>>>
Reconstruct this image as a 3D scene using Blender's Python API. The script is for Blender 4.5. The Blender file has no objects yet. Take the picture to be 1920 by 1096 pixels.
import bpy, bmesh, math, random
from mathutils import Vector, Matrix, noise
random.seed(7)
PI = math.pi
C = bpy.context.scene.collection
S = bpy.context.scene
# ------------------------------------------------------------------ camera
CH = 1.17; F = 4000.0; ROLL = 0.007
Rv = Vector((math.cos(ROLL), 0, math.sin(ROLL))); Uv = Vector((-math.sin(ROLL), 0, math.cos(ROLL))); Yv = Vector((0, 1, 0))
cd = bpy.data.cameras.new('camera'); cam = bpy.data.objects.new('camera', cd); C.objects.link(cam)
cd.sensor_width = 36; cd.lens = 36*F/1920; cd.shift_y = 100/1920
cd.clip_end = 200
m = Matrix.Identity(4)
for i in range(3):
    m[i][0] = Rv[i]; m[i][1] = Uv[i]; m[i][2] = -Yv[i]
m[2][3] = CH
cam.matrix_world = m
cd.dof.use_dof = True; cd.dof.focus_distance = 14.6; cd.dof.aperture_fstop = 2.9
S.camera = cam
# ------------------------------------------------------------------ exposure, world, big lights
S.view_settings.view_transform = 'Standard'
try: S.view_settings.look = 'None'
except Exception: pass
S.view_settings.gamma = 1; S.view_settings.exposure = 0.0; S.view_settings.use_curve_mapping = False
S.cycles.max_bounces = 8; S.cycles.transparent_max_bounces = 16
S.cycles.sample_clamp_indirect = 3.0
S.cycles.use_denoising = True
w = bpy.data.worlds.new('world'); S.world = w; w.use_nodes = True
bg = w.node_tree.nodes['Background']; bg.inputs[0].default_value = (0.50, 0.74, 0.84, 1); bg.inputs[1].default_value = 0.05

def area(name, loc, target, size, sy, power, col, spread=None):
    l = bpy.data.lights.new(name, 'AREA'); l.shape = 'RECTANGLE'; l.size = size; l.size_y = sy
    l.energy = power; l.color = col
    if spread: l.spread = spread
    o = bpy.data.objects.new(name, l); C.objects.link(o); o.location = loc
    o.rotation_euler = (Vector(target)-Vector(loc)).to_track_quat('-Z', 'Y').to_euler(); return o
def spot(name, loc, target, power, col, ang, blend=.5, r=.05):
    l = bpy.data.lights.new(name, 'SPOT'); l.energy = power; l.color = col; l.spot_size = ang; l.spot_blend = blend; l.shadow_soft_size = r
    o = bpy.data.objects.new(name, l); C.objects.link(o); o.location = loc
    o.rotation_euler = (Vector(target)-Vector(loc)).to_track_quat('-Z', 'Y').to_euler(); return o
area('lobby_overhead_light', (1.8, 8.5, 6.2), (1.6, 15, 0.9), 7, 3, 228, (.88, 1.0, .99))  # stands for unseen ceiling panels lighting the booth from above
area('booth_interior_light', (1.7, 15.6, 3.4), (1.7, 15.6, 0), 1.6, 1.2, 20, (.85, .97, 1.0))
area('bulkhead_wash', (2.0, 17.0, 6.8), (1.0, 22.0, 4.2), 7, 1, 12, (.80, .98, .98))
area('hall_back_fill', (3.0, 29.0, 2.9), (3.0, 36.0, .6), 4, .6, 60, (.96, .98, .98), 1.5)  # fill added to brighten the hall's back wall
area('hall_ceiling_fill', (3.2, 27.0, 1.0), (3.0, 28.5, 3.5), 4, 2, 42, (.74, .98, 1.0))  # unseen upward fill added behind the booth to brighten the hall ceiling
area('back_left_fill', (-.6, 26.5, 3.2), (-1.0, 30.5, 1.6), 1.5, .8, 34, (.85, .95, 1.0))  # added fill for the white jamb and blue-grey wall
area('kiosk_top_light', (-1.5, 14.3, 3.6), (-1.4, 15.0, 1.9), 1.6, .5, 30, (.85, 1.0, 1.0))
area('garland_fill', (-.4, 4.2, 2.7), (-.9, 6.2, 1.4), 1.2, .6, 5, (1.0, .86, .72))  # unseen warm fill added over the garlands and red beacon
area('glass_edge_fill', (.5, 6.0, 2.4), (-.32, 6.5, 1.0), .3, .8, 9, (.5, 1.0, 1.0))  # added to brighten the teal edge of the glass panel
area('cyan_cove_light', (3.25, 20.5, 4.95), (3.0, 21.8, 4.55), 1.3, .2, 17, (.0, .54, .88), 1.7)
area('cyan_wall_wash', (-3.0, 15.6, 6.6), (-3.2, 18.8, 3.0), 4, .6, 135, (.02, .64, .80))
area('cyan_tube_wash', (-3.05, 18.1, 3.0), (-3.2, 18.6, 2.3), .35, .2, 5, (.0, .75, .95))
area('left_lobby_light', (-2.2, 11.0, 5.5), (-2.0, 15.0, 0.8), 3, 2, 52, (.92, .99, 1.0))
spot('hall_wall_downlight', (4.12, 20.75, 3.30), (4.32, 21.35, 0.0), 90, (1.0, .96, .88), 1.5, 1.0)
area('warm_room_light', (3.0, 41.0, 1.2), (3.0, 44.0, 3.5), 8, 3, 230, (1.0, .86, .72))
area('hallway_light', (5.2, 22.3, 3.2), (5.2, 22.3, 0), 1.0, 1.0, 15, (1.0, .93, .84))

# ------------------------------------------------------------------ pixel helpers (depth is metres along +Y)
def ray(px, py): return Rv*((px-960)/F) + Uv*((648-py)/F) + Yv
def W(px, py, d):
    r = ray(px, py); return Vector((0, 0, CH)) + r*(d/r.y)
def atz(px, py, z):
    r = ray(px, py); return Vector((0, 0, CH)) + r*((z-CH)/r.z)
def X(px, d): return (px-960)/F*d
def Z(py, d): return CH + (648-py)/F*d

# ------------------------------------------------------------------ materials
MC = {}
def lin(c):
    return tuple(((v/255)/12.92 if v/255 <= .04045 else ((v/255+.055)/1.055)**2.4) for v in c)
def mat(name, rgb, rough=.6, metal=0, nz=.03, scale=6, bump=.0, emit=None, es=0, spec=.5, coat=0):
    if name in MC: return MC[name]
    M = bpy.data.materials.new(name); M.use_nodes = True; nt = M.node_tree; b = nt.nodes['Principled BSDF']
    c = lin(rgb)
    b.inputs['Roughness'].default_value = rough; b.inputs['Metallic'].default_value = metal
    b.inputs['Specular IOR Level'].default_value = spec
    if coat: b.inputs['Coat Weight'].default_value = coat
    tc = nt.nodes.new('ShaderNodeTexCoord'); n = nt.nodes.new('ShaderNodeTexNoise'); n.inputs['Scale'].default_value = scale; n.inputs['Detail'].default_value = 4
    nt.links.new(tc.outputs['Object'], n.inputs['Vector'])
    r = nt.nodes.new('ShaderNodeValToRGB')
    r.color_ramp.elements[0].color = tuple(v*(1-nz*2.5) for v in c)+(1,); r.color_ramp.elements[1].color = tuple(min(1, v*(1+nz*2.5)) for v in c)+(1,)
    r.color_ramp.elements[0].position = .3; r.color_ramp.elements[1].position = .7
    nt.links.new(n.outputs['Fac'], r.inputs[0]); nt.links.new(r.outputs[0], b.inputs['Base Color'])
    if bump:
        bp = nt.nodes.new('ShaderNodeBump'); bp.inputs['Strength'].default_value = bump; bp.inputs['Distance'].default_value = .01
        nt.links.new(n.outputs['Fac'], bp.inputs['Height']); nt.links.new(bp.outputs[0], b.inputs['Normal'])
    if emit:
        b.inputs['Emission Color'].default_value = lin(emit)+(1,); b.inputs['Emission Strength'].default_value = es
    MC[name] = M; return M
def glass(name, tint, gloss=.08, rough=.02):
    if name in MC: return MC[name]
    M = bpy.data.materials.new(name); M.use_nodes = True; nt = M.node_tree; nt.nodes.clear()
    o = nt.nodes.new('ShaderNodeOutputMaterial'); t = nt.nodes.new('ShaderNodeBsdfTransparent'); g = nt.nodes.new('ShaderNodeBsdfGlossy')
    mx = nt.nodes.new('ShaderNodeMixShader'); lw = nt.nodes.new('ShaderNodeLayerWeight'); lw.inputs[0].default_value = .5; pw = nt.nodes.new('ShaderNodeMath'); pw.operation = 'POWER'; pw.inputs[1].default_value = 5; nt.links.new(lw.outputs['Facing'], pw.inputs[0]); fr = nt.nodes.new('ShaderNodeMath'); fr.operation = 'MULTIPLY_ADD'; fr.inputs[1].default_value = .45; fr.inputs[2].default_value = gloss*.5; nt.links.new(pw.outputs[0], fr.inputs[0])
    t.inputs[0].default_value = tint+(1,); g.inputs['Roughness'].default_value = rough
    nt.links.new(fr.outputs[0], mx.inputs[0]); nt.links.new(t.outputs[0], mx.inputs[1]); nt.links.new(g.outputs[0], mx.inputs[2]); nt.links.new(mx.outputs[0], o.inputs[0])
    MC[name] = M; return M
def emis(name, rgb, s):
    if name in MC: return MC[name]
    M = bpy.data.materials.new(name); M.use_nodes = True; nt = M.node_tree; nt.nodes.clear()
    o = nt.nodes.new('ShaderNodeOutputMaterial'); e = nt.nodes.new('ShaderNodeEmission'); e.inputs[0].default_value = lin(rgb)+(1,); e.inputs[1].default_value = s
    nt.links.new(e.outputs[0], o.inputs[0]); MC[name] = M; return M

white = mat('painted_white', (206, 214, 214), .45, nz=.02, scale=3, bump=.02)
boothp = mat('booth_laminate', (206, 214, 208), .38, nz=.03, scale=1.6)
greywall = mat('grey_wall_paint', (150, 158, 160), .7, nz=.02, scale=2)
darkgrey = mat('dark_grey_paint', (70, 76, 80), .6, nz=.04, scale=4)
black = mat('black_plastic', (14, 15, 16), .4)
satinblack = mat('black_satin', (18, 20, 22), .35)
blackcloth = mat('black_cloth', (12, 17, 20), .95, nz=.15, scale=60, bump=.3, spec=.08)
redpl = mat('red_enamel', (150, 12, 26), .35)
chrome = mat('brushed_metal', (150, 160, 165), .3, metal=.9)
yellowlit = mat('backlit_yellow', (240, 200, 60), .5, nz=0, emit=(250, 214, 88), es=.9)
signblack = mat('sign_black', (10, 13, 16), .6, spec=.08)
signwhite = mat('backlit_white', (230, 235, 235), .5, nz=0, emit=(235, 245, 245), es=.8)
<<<
• **Work instructions**: For each line in the data above that contains the string "objects", extract the line.

• **Task output**:
Reconstruct this image as a 3D scene using Blender's Python API. The script is for Blender 4.5. The Blender file has no objects yet. Take the picture to be 1920 by 1096 pixels.
cd = bpy.data.cameras.new('camera'); cam = bpy.data.objects.new('camera', cd); C.objects.link(cam)
    o = bpy.data.objects.new(name, l); C.objects.link(o); o.location = loc
    o = bpy.data.objects.new(name, l); C.objects.link(o); o.location = loc